In particular, in a vehicle testing application, the invention may be utilised as part of a road simulator vehicle test system in which each corner of a vehicle is typically supported on a separate actuator. The support may be provided directly to the wheels of the vehicle or may be provided to other components such as a suspension part, a stub axle or supporting arms. Actuators could be applied to the body of the vehicle in certain situations. Motion of the actuators can then simulate movement of the vehicle over various road surfaces and other terrain. The testing environment is therefore a controlled one in which force or displacement input functions representing different driving speeds and road surface conditions can be applied to the vehicle. As examples, by varying the amplitude of a high frequency displacement, rougher or smoother road surface can be simulated. Alternatively, extreme loads can be applied to simulate pot holes and other larger features in the road. Such testing can be used in vehicle development to reduce driving noise and ensure the vehicle suspension components are sufficiently capable and durable for the intended range of driving conditions.

In order to simulate the high frequency displacements that characterise road loads at representative driving speeds, servo-hydraulic systems are commonly used as a basis for automotive test systems.

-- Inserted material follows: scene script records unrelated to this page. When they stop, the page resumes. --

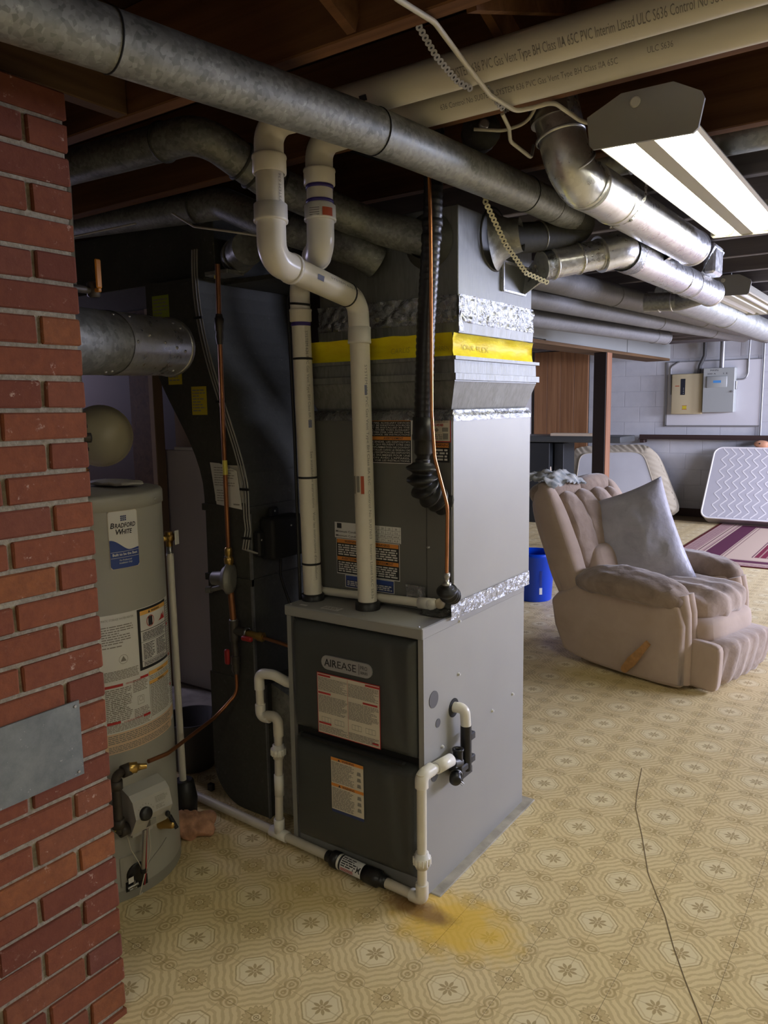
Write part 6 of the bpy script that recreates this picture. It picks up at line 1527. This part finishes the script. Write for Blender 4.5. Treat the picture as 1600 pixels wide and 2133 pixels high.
def face1(a, b):
    u, v = a*2-1, b*2-1; L = (abs(u)**6+abs(v)**6)**(1/6.) if (u or v) else 1; m_ = max(abs(u), abs(v)); k_ = (m_/L) if L > 0 else 1
    u, v = u*k_, v*k_; ed = max(abs(u), abs(v)); bulge = .05*max(0, (ed-.75)/.25)**2
    wr = .010*sin((a+b)*70+6*mnoise.noise(Vector((a*4, b*4, 0))))*max(0, min(1, (ed-.70)/.12))
    return lean1((u+1)/2, (v+1)/2, bulge-wr-.02*(1-ed))
mb = MB().grid(face1, 60, 48); mb.build('sheet_edge', 'sheet_cream', m1_)
def panel1(a, b):
    u, v = (a*2-1)*.74, (b*2-1)*.74; L = (abs(u)**7+abs(v)**7)**(1/7.) if (u or v) else 1; m_ = max(abs(u), abs(v)); k_ = m_/L if L > 0 else 1
    return lean1((u*k_+1)/2, (v*k_+1)/2, -.030+.004*mnoise.noise(Vector((u*3, v*3, 1))))
mb = MB().grid(panel1, 24, 24); mb.build('underside_panel', 'sheet_white', m1_)
rim = [panel1(t, 0) for t in [k_/24 for k_ in range(25)]]+[panel1(1, t) for t in [k_/24 for k_ in range(1, 25)]]+[panel1(1-t, 1) for t in [k_/24 for k_ in range(1, 25)]]+[panel1(0, 1-t) for t in [k_/24 for k_ in range(1, 25)]]
MB().tube(rim, .006, 6, False).build('elastic_seam', 'sheet_cream', m1_)
mb = MB(); loop = [face1(t, 0) for t in [k_/24 for k_ in range(25)]]+[face1(1, t) for t in [k_/24 for k_ in range(1, 25)]]+[face1(1-t, 1) for t in [k_/24 for k_ in range(1, 25)]]+[face1(0, 1-t) for t in [k_/24 for k_ in range(1, 24)]]
bk = [p+Vector((0, .17, -.05)) for p in loop]; n = len(loop); mb.add(loop+bk, [(i, i+n, (i+1) % n+n, (i+1) % n) for i in range(n)]+[tuple(range(n, 2*n))], True); mb.build('side', 'sheet_cream', m1_)
def rug_build():
    L_, W_ = 3.4, 2.6; k = Mat('rug_weave', .95, 0, (.4, .2, .2), .05); x, y, z = k.xyz(k.coord('Object'))
    dx = L_/2-x.abs(); dy = (W_/2-y.abs())*1.55; d = dx.min(dy); nz = k.noise(k.coord('Object'), 60, 3)-.5
    plum = (.115, .035, .065); cream = (.55, .42, .33); rose = (.42, .27, .25); red = (.10, .018, .018)
    c = k.mix(d.step(.028, .032), red, rose)
    c = k.mix((d-.10).abs().step(.06, .055)*((x*95.).sin()*(y*95.).sin()+nz*2.).step(.0, .5)*.5, c, plum)
    for a, cc in ((.165, cream), (.18, plum), (.19, cream), (.215, rose), (.235, plum), (.242, cream), (.262, plum), (.425, cream), (.435, plum), (.442, cream), (.468, plum), (.474, cream), (.69, plum), (.70, cream), (.712, (.19, .03, .055))): c = k.mix(d.step(a-.002, a+.002), c, cc)
    c = k.mix(d.step(.72, .724)*((x*105.).sin()).step(.72, .85)*.55, c, cream); k.col(c); MT['rug_weave'] = k.m
    o = solo(MB().box(-1.95, -1.95+L_, 7.36, 7.36+W_, .0005, .009, .003, 1), 'rug', 'rug_weave', 'plum and cream striped rug in front of the zigzag mattress', 'rug')
    # the rug's material is laid out about its centre
    return o
rug_build()
solo(MB().box(-3.06, -.9, 10.24, 10.27, .985, 1.045, .003, 1).box(-3.06, -.9, 10.20, 10.24, .985, .995), 'bed_rail', 'bed_rail', 'long rusty angle-iron rail above the mattresses', 'rail')
for x, lab in ((-3.02, 'left bracket under the iron rail'), (-1.62, 'right bracket under the iron rail')): solo(MB().box(x-.03, x+.03, 10.22, 10.343, .94, .984, .004, 1), 'rail_bracket', 'bed_rail', lab, 'bracket')
def pot(q): return q*(1+.12*mnoise.noise(q*14))
lmp = thing('clay_ornament', 'reddish brown rounded ornament resting on top of the zigzag mattress', 'ornament', (-1.58, 10.16, .89))
MB().sell((-1.585, 10.15, .945), (.17, .10, .095), 2.2, 10, pot).build('body', 'clay', lmp); MB().ball((-1.60, 10.10, .955), .009, 6).build('spot', 'black_matte', lmp)
MB().box(-1.56, -1.45, 10.12, 10.18, .93, .95, .004, 1).build('rod', 'bed_rail', lmp)
bc = thing('blue_bucket', 'blue plastic bucket behind the recliner', 'bucket', (-2.37, 5.38, 0))
MB().lathe((-2.37, 5.38, 0), (0, 0, 1), [(0, .125), (.004, .13), (.33, .15), (.335, .158), (.36, .158), (.365, .152), (.365, .145), (.02, .12), (.02, 0)], 36).build('body', 'bucket_blue', bc)
ba = lambda a, z, r=.1415: Vector((-2.37+r*cos(a), 5.38+r*sin(a), z))
mb = MB(); mb.rect(-.72, -.56, .06, .11, lambda u, v: ba(u-.15, v, .1365)); mb.build('label', 'label_white', bc); mb = MB()
for k_ in range(5): mb.rect(-.74+k_*.03, -.73+k_*.03, .12, .24, lambda u, v: ba(u-.15, v, .146))
mb.build('print', 'ink', bc)
bf = thing('black_cabinet', 'black cabinet with a dark shelf behind the wooden post', 'cabinet', (-3.8, 9.1, 0))
MB().box(-4.35, -3.74, 8.9, 9.35, 0, .99, .004, 1).build('body', 'furniture_black', bf)
MB().box(-4.35, -2.86, 8.86, 9.40, 1.00, 1.075, .01, 2).build('top_shelf', 'furniture_grey', bf)
MB().box(-3.72, -3.60, 9.0, 9.36, .0, .985, .004, 1).build('side_panel', 'furniture_black', bf)
solo(MB().box(-3.72, -3.18, 8.87, 8.99, 1.0755, 1.11, .003, 1), 'pale_plank', 'plank_pale', 'pale wooden plank lying on the black cabinet', 'plank')
solo(MB().box(-3.70, -3.67, 8.93, 8.96, 0, .90, .002, 1, Matrix.Rotation(-.10, 3, 'Y'), (-3.68, 8.94, 0)), 'brass_strip', 'plank_pale', 'pale upright strip leaning on the black cabinet', 'strip')

# ------------------------------------------------------------------ electrical boards on the back wall
WY = RY1-.006
bb_ = thing('mounting_board', 'white plywood mounting board on the back wall', 'board', (-2.2, WY, 1.16))
MB().box(-2.745, -1.655, WY-.018, WY, 1.163, 1.955, .002, 1).build('board', 'board_paint', bb_)
MB().box(-2.765, -2.745, WY-.022, WY, 1.155, 1.965).box(-2.765, -1.655, WY-.022, WY, 1.148, 1.163).box(-2.745, -1.655, WY-.020, WY, 1.955, 1.963).build('edge_trim', 'conduit', bb_)
iv = thing('inverter_box', 'cream wall box with a dark display strip', 'electrical box', (-2.48, WY, 1.30))
MB().box(-2.675, -2.302, WY-.10, WY-.018, 1.305, 1.807, .012, 2).build('housing', 'panel_cream', iv)
fp = yplane(WY-.1012)
MB().rect(-2.565, -2.508, 1.545, 1.745, fp).build('display', 'dark_display', iv)
mb = MB()
for k_ in range(4): mb.rect(-2.532, -2.524, 1.56+k_*.022, 1.566+k_*.022, yplane(WY-.102))
mb.build('indicator', 'label_white', iv); mb = MB(); mb.rect(-2.63, -2.58, 1.652, 1.662, fp); mb.rect(-2.54, -2.48, 1.362, 1.368, fp); mb.rect(-2.54, -2.48, 1.408, 1.413, fp); mb.build('print', 'label_rust', iv)
MB().rect(-2.535, -2.485, 1.368, 1.408, fp).build('yellow_sticker', 'label_yellow', iv)
eb = thing('breaker_panel', 'grey electrical panel with a raised door and handwriting', 'electrical panel', (-2.1, WY, 1.33))
MB().box(-2.285, -1.925, WY-.155, WY-.018, 1.325, 1.862, .004, 1).build('housing', 'panel_grey', eb)
MB().box(-2.245, -2.005, WY-.172, WY-.152, 1.625, 1.765, .012, 2).build('door', 'panel_grey', eb)
MB().rect(-2.165, -2.075, 1.682, 1.712, yplane(WY-.1728)).build('blue_label', 'label_sky', eb)
mb = MB(); put_text(mb, 'MAIN', -2.16, 1.825, .030, yplane(WY-.1556), 0, 0, 'CENTER', .09); put_text(mb, '200 A', -2.19, 1.785, .026, yplane(WY-.1556), 0, 0, 'CENTER', .10); put_text(mb, '1 E', -2.03, 1.785, .028, yplane(WY-.1556), 0, 0, 'CENTER', .05); mb.build('handwriting', 'ink', eb)
MB().box(-1.927, -1.905, WY-.12, WY-.06, 1.60, 1.70, .004, 1).build('switch_lever', 'conduit', eb); MB().lathe((-1.95, WY-.156, 1.575), (0, -1, 0), [(0, .012), (.008, .012)], 10).build('lock', 'conduit', eb)
def cond(pts, r, lab, mat='conduit'): return solo(MB().tube(fillet(pts, .06, 5), r, 10), 'conduit', mat, lab, 'conduit')
cond([(-2.36, WY-.06, 1.805), (-2.35, WY-.06, 1.90), (-2.30, WY-.06, 2.02), (-2.30, WY-.06, 2.40)], .022, 'dark flexible conduit rising from the cream box', 'pipe_dark')
cond([(-2.09, WY-.08, 1.862), (-2.09, WY-.08, 2.40)], .030, 'thick grey conduit rising from the breaker panel')
cond([(-1.925, WY-.05, 1.72), (-1.82, WY-.05, 1.72), (-1.80, WY-.03, 1.80), (-1.80, WY-.03, 1.95), (-1.785, WY-.03, 2.40)], .010, 'thin conduit bending up from the side of the breaker panel')
cond([(-1.635, WY-.02, 1.03), (-1.635, WY-.02, 2.40)], .011, 'straight thin conduit at the right of the mounting board')
cond([(-2.70, WY-.03, 1.55), (-2.71, WY-.03, 1.90), (-2.62, WY-.03, 1.955), (-2.60, WY-.03, 1.96)], .010, 'thin conduit at the left edge of the mounting board')

for o in scene.objects:
    if o.parent and o.name.split('.')[0] in ('print', 'lettering', 'title_lettering', 'warning_print', 'red_bars', 'orange_bands', 'amber_bands', 'lettering_white', 'badge_lettering', 'warning_lettering', 'zigzag_stitching', 'holes', 'links', 'indicator', 'handwriting', 'red_lettering', 'flag_emblem', 'red_pictograms', 'peach_band', 'valve_print', 'valve_stripes', 'sticker'):
        o['kind'] = 'stuff'
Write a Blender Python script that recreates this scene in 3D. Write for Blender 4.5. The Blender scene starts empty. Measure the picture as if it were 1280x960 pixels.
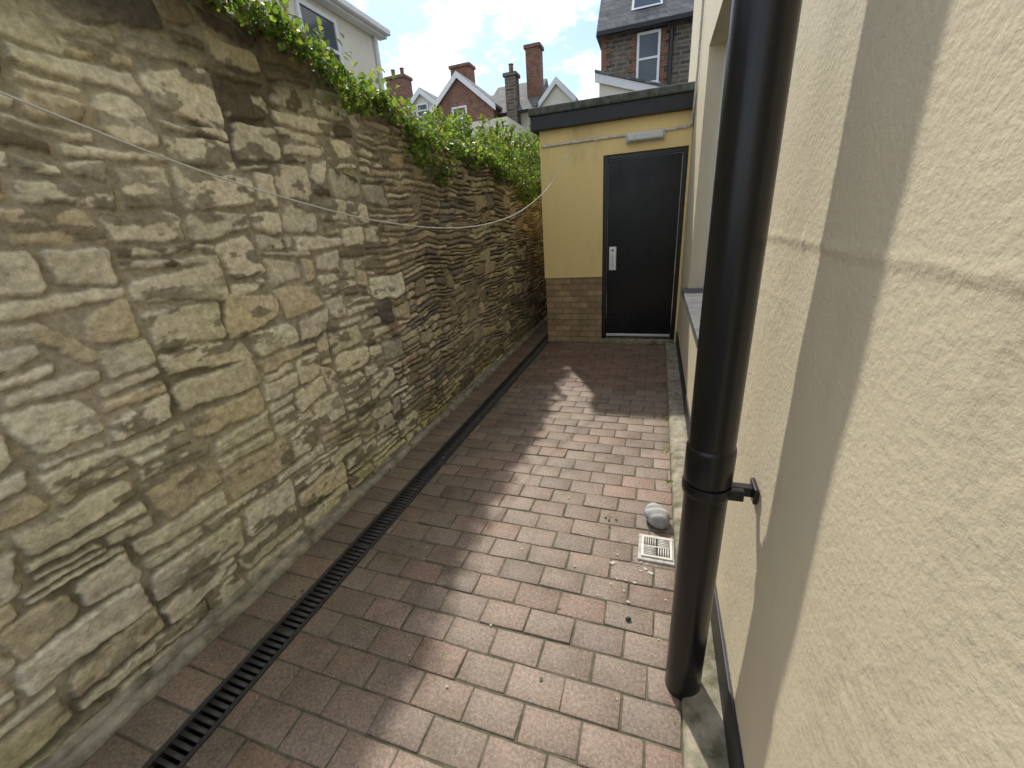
import bpy, math, random
import numpy as np
from mathutils import Matrix, Vector
random.seed(7); rng=np.random.default_rng(11)
scene=bpy.context.scene
# ------------------------------------------------------------------ helpers
def link(o,parent=None):
    scene.collection.objects.link(o)
    if parent is not None: o.parent=parent
    return o
def empty(name):
    e=bpy.data.objects.new(name,None); e.empty_display_size=.2
    return link(e)
def mesh_obj(name,verts,faces,mat=None,parent=None,smooth=False,col=None,colname="Col"):
    me=bpy.data.meshes.new(name)
    verts=np.asarray(verts,dtype=np.float32).reshape(-1,3)
    faces=np.asarray(faces,dtype=np.int32) if not isinstance(faces,list) else faces
    if isinstance(faces,list):
        me.from_pydata([tuple(map(float,v)) for v in verts],[],[tuple(f) for f in faces])
    else:
        n,k=faces.shape
        me.vertices.add(len(verts)); me.vertices.foreach_set("co",verts.ravel())
        me.loops.add(n*k); me.loops.foreach_set("vertex_index",faces.ravel())
        me.polygons.add(n); me.polygons.foreach_set("loop_start",np.arange(0,n*k,k,dtype=np.int32))
        me.polygons.foreach_set("loop_total",np.full(n,k,dtype=np.int32))
        me.update(calc_edges=True)
    if col is not None:
        a=me.color_attributes.new(colname,'FLOAT_COLOR','POINT')
        c=np.ones((len(verts),4),dtype=np.float32); c[:,:3]=col; a.data.foreach_set("color",c.ravel())
    if smooth: me.polygons.foreach_set("use_smooth",np.ones(len(me.polygons),dtype=bool))
    me.validate(); me.update()
    o=bpy.data.objects.new(name,me)
    if mat: me.materials.append(mat)
    return link(o,parent)
def box(name,x0,x1,y0,y1,z0,z1,mat,parent=None,bev=0.0,seg=2):
    v=[(x,y,z) for x in (x0,x1) for y in (y0,y1) for z in (z0,z1)]
    f=[(0,1,3,2),(4,6,7,5),(0,4,5,1),(2,3,7,6),(0,2,6,4),(1,5,7,3)]
    o=mesh_obj(name,v,f,mat,parent)
    if bev:
        m=o.modifiers.new("b",'BEVEL'); m.width=bev; m.segments=seg; m.limit_method='ANGLE'
    return o
def prism(name,poly,axis,a0,a1,mat,parent=None):
    n=len(poly); v=[]
    for a in (a0,a1):
        for p in poly: v.append((a,p[0],p[1]) if axis=='x' else (p[0],a,p[1]))
    f=[tuple(range(n)),tuple(range(2*n-1,n-1,-1))]+[(i,i+n,(i+1)%n+n,(i+1)%n) for i in range(n)]
    return mesh_obj(name,v,f,mat,parent)
def tube(name,pts,r,mat,parent=None,res=3):
    cu=bpy.data.curves.new(name,'CURVE'); cu.dimensions='3D'; cu.bevel_depth=r; cu.bevel_resolution=res; cu.use_fill_caps=True
    s=cu.splines.new('POLY'); s.points.add(len(pts)-1)
    for i,p in enumerate(pts): s.points[i].co=(*p,1)
    cu.materials.append(mat)
    tmp=bpy.data.objects.new(name+"_t",cu); scene.collection.objects.link(tmp)
    dg=bpy.context.evaluated_depsgraph_get(); me=bpy.data.meshes.new_from_object(tmp.evaluated_get(dg))
    bpy.data.objects.remove(tmp)
    me.name=name; me.polygons.foreach_set("use_smooth",np.ones(len(me.polygons),dtype=bool))
    o=bpy.data.objects.new(name,me)
    return link(o,parent)
def revolve(name,prof,cx,cy,mat,parent=None,n=40):
    v=[];f=[]
    for (r,z) in prof:
        for i in range(n):
            a=2*math.pi*i/n; v.append((cx+r*math.cos(a),cy+r*math.sin(a),z))
    for j in range(len(prof)-1):
        for i in range(n):
            k=(i+1)%n; f.append((j*n+i,j*n+k,(j+1)*n+k,(j+1)*n+i))
    o=mesh_obj(name,v,f,mat,parent,smooth=True)
    m=o.modifiers.new("e",'EDGE_SPLIT'); m.split_angle=math.radians(40)
    return o
_tabs={}
def vn(a,b,seed=0):
    if seed not in _tabs: _tabs[seed]=np.random.default_rng(seed+100).random((256,256))
    T=_tabs[seed]; ia=np.floor(a).astype(int); ib=np.floor(b).astype(int)
    fa=a-ia; fb=b-ib; fa=fa*fa*(3-2*fa); fb=fb*fb*(3-2*fb)
    i0=ia&255;i1=(ia+1)&255;j0=ib&255;j1=(ib+1)&255
    return (T[i0,j0]*(1-fa)+T[i1,j0]*fa)*(1-fb)+(T[i0,j1]*(1-fa)+T[i1,j1]*fa)*fb
def fbm(a,b,s,seed=0,o=4):
    r=0;w=1;t=0
    for i in range(o):
        r=r+w*vn(a/s*2**i+17*i,b/s*2**i+31*i,seed+i); t+=w; w*=.5
    return r/t
def sst(x,a,b):
    t=np.clip((x-a)/(b-a),0,1); return t*t*(3-2*t)
# ------------------------------------------------------------------ materials
def newmat(name):
    m=bpy.data.materials.new(name); m.use_nodes=True
    nt=m.node_tree; b=nt.nodes["Principled BSDF"]; return m,nt,b
def N(nt,t,**k):
    n=nt.nodes.new(t)
    for a,v in k.items(): setattr(n,a,v)
    return n
def noise(nt,scale,detail=4,rough=.55,coord=None,dist=0):
    n=N(nt,'ShaderNodeTexNoise'); n.inputs['Scale'].default_value=scale; n.inputs['Detail'].default_value=min(detail,3)
    n.inputs['Roughness'].default_value=rough; n.inputs['Distortion'].default_value=0
    if coord is not None: nt.links.new(coord,n.inputs['Vector'])
    return n
def ramp(nt,src,stops):
    r=N(nt,'ShaderNodeValToRGB'); nt.links.new(src,r.inputs['Fac'])
    el=r.color_ramp.elements
    while len(el)<len(stops): el.new(.5)
    for e,(p,c) in zip(el,stops):
        e.position=p; e.color=(*c,1) if len(c)==3 else c
    return r
def mixc(nt,fac,a,b,mode='MIX'):
    m=N(nt,'ShaderNodeMix',data_type='RGBA',blend_type=mode)
    for s,v in ((0,fac),(6,a),(7,b)):
        if hasattr(v,'links'): nt.links.new(v,m.inputs[s])
        elif isinstance(v,(int,float)): m.inputs[s].default_value=v
        else: m.inputs[s].default_value=(*v,1)
    return m.outputs[2]
def coordo(nt): return N(nt,'ShaderNodeTexCoord').outputs['Object']
def bump(nt,b,h,strength,dist,prev=None):
    n=N(nt,'ShaderNodeBump'); n.inputs['Strength'].default_value=strength; n.inputs['Distance'].default_value=dist
    nt.links.new(h,n.inputs['Height'])
    if prev: nt.links.new(prev.outputs[0],n.inputs['Normal'])
    nt.links.new(n.outputs[0],b.inputs['Normal']); return n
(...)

In these systems, a servo-hydraulic power pack generates high pressure hydraulic fluid which is then fed to hydraulic actuators using one or more servo-valves. These systems suffer from a number of well-known drawbacks.

Firstly, the inertia of the hydraulic oil and servo-hydraulic power pack components limits the practical frequency of road load functions that can be generated to approximately 15 GHz. This is far below the level of performance necessary to accurately represent road surface roughness which is characterised by features at the scale of 20 mm and less, and is also below the input vibration frequencies known to excite resonances in the structure of the vehicles which in turn produce undesirable cabin noise.

Secondly, servo-hydraulic systems require expensive and dedicated infrastructure within the test facility which can be extremely bulky, and yet which must be located relatively close to the hydraulic actuators to limit the inertia of oil moving within the system. In addition, this infrastructure requires specialist operation and maintenance expertise.

Thirdly, servo-hydraulic systems are large consumers of power, making them expensive to operate and contributing to the carbon emissions footprint of automotive development and manufacture.

Fourthly, servo-hydraulic systems can be extremely noisy, making it difficult to differentiate between noise produced due to the response of the test subject and the associated noise of the test actuator system itself.

As a result of these drawbacks, linear electromagnetic actuators are being adopted in place of servo-hydraulic systems for certain automotive testing applications and other test actuator applications. Linear electromagnetic actuators have the advantages of being more responsive, more compact, easier to operate and maintain, more efficient and less noisy.

In several such systems, a spring and/or pneumatic cylinder are provided to enable the actuators described in prior art to apply a static load through or alongside the electrical machine translator and into the test subject. This arrangement permits the actuator's fixed force component to be adjusted prior to operation in order to balance the test subject weight and/or to ensure the test subject is in the correct position prior to the start of testing.

U.S. Pat. No. 7,401,520 teaches a complete system for testing a vehicle comprising a plurality of apparatus, each of the plurality of apparatus comprising a frame for supporting at least a portion of a wheel of a vehicle and a linear electromagnetic actuator at least partially contained within the frame, the linear electromagnetic actuator having a movable magnet and in use imparting a controlled substantially vertical force to a vehicle wheel. Each of the apparatus is arranged to independently impart controlled substantially vertical force on a corresponding one of a plurality of supported vehicle wheels and a plurality of air springs (which are sometimes referred to as airbags) or alternatively mechanical springs (from the group comprising a coil spring, a torsional spring and a leaf spring) are provided to provide levelling of a supported vehicle.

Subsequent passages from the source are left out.